At 3:30 PM +0000 5/27/07, Chris L. Morrow wrote:
>what's going to change this in the near future?

At some point in the near future (e.g. 3 to 5 years),
an ISP is going to be connecting some customers to
the 'Internet' using just IPv6 addresses.  It may not
be your ISP doing it first, but it will very quickly go
from just one ISP connecting IPv6-only customers
to lots of ISP's doing IPv6-only customers.

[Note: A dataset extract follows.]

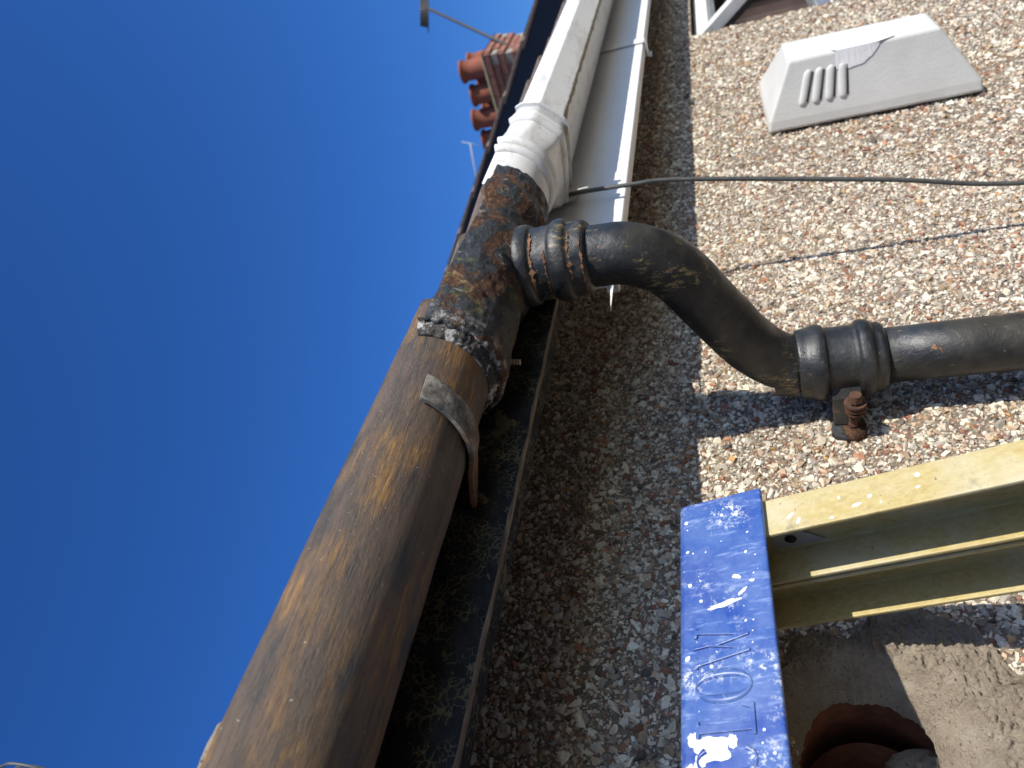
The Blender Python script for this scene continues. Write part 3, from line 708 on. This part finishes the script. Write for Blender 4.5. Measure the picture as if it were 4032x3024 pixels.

This changeover will not: 1) Fix the routing problem
inherent with present locator/endpoint binding, nor
2) solve your favorite fib/rib/cam/convergence limit,
nor 3) make the infrastructure inherently either
easier to operate or more secure.

One can argue with the date when this occurs, based
on your particular address reclamation, reuse, and
market expectations,  but it's still going to happen
since there's no other game in town. (*)

At this point, ISP's should make solid plans for supplying
customers  with both IPv4 and IPv6 connectivity, even
if the IPv6 connectivity is solely for their web servers and
mail gateway.  The priority is not getting customers to
use IPv6, it's getting their public-facing servers IPv6
reachable in addition to IPv4.

We've have to move efficiently towards readiness for
the IPv6-only customer that will be told this is his only
choice for Internet connectivity.  While some customers
may shop around or buy their way of that honor, that
only works for a very short time until the answer is the
same throughout the network.

Actual behavior of ISPs will change as they realize even
if they're not the first ISP to have to connect customers
via IPv6-only, they will be face that situation in time.

/John

(*) Anyone advocating staying with IPv4 and relying
      on NAT and market demand as an alternative
      needs to consider the completely deaggregated
      address usage pattern (and routing table explosion)
      that results.

P.S.  I'm not at this NANOG, and it's probably too late
        to round up presentations, but what might be
        really helpful to most folks would be presentations
        which cover some or most aspects (getting transit,
        address planning, routing, firewall, DNS/DHCP) of
        dropping IPv6 into existing IPv4 service providers
        with destroying today's production services by
        accident.   Real world experience is preferred over
        vendor thoughts, but at this point well-conceived
        plans would be helpful from any quarter.  I would
        be happy to volunteer my services to recruit for
        presenters for future meetings; if anyone has an
        a thought for folks qualified to speak on such plans,
        drop me a note and I will encourage they find their
        way to the NANOG PC with the right enthusiasm.